-- begin Recorded data --
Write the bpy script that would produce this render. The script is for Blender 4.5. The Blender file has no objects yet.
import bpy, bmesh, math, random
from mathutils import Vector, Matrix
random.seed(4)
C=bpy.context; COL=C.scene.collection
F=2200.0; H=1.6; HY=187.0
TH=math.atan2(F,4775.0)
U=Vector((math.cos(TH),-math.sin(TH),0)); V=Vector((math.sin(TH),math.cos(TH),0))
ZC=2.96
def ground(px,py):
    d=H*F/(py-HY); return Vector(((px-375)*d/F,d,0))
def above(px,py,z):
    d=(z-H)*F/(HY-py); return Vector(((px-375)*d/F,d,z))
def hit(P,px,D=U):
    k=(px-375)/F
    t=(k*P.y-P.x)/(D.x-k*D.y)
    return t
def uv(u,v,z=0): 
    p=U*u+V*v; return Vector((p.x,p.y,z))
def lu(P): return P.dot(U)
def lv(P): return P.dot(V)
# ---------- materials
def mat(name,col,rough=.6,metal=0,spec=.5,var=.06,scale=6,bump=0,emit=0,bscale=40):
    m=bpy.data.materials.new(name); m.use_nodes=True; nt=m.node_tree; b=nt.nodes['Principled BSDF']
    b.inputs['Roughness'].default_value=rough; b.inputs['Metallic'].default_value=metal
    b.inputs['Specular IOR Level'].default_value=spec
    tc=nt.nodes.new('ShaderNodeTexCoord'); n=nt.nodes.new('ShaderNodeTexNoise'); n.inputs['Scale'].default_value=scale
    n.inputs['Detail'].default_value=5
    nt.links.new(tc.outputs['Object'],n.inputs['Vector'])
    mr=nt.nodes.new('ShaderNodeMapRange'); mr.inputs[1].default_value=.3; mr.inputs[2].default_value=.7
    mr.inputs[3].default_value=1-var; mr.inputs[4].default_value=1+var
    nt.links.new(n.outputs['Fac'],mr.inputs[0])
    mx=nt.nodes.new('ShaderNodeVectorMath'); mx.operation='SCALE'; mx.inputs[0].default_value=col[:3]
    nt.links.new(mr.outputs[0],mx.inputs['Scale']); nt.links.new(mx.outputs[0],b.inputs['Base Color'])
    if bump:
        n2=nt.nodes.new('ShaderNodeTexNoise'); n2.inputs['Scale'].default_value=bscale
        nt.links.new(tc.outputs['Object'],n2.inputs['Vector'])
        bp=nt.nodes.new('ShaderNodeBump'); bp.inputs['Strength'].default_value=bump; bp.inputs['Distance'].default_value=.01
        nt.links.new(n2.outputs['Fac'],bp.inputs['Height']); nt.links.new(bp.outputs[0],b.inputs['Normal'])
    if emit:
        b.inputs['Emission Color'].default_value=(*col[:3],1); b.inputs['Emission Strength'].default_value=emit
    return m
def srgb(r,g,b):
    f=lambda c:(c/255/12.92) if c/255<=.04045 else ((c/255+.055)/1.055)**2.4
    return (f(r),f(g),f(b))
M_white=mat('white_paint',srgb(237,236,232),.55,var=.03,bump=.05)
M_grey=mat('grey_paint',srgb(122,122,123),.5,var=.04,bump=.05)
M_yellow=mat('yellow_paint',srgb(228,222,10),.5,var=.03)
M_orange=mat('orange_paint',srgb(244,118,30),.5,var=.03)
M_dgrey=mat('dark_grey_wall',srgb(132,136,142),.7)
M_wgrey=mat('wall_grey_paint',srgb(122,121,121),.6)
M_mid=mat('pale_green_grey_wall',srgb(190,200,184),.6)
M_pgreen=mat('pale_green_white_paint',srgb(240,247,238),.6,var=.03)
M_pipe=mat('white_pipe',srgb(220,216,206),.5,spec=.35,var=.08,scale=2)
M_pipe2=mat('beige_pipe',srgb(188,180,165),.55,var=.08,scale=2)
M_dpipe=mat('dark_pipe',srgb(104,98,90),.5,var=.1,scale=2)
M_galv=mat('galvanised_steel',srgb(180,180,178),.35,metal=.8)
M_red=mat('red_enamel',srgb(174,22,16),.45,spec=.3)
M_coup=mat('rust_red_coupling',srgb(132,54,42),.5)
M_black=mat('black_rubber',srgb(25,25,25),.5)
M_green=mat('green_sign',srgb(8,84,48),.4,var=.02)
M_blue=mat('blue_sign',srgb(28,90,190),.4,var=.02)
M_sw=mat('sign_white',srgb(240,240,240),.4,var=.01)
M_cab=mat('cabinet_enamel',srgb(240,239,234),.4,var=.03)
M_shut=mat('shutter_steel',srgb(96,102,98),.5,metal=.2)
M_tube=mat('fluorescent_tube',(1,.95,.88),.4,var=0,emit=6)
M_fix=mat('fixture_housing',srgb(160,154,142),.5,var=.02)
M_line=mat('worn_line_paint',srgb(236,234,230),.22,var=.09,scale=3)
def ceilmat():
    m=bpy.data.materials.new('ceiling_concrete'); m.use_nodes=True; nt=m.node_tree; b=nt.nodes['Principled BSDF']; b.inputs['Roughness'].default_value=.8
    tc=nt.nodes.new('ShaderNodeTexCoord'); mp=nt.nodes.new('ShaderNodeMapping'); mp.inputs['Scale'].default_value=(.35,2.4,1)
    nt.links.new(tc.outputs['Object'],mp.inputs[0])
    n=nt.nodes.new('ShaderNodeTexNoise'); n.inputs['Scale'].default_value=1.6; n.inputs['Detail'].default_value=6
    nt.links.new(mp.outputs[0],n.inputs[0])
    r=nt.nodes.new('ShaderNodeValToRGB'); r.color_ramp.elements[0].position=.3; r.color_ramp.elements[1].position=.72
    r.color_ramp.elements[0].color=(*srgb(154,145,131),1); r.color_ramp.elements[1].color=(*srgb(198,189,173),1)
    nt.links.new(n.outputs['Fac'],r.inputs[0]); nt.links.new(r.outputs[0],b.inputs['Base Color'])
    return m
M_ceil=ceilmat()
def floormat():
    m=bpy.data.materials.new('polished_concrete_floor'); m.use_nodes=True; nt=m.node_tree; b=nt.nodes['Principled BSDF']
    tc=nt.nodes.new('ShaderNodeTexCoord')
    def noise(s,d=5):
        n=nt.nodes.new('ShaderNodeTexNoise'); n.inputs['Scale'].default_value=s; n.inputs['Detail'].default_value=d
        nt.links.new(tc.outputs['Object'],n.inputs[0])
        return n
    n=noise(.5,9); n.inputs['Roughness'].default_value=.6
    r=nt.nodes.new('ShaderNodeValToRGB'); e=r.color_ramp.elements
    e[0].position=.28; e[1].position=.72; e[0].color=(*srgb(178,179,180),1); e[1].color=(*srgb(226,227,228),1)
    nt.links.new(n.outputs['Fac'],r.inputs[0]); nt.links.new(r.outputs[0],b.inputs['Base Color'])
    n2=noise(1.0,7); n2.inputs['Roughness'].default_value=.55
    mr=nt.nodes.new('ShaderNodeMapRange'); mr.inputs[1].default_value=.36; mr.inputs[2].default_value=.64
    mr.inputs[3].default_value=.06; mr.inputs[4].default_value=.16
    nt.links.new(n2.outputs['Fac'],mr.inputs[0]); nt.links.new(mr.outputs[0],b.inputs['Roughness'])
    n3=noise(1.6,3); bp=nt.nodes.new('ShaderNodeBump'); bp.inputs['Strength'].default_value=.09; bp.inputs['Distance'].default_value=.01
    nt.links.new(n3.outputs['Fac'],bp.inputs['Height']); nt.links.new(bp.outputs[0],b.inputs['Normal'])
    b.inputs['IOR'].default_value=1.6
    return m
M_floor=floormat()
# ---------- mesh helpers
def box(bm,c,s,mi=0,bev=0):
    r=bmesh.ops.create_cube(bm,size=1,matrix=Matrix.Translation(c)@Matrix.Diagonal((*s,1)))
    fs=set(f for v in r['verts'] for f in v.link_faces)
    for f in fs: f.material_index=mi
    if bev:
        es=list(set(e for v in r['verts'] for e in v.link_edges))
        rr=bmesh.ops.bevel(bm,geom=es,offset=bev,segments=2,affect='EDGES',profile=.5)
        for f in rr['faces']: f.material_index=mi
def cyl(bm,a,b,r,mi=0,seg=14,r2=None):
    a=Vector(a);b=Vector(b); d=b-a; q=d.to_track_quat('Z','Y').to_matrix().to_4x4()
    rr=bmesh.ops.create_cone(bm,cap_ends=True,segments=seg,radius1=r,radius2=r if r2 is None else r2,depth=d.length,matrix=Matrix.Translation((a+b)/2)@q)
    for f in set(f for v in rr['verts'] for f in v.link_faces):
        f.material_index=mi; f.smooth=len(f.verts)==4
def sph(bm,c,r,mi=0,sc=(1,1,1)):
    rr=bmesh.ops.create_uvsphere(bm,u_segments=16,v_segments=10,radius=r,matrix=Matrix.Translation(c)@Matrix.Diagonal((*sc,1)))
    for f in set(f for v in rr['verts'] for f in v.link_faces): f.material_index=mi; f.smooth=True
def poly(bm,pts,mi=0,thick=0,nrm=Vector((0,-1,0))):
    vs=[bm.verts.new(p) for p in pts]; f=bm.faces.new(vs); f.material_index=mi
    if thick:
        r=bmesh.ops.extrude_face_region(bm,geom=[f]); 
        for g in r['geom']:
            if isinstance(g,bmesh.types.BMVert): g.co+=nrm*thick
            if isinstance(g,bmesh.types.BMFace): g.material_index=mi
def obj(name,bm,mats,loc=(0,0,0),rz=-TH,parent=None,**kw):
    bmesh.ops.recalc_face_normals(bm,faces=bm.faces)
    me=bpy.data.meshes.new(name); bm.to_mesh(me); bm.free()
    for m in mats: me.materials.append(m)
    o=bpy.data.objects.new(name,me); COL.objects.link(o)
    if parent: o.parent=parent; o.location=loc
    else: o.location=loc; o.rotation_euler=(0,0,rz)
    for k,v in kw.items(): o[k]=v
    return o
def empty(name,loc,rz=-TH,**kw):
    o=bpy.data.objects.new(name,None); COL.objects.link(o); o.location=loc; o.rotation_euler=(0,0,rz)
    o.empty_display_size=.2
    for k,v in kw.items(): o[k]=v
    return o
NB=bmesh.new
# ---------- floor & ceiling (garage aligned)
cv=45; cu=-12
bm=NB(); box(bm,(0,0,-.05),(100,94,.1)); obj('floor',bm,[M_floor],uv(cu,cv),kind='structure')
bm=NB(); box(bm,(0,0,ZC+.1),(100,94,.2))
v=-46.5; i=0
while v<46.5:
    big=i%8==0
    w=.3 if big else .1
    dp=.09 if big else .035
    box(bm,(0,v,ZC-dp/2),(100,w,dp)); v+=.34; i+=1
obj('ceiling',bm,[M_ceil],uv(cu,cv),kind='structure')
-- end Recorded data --
Task to carry out: From the material above, copy each line that includes the word "objects".

The output:
Write the bpy script that would produce this render. The script is for Blender 4.5. The Blender file has no objects yet.
    o=bpy.data.objects.new(name,me); COL.objects.link(o)
    o=bpy.data.objects.new(name,None); COL.objects.link(o); o.location=loc; o.rotation_euler=(0,0,rz)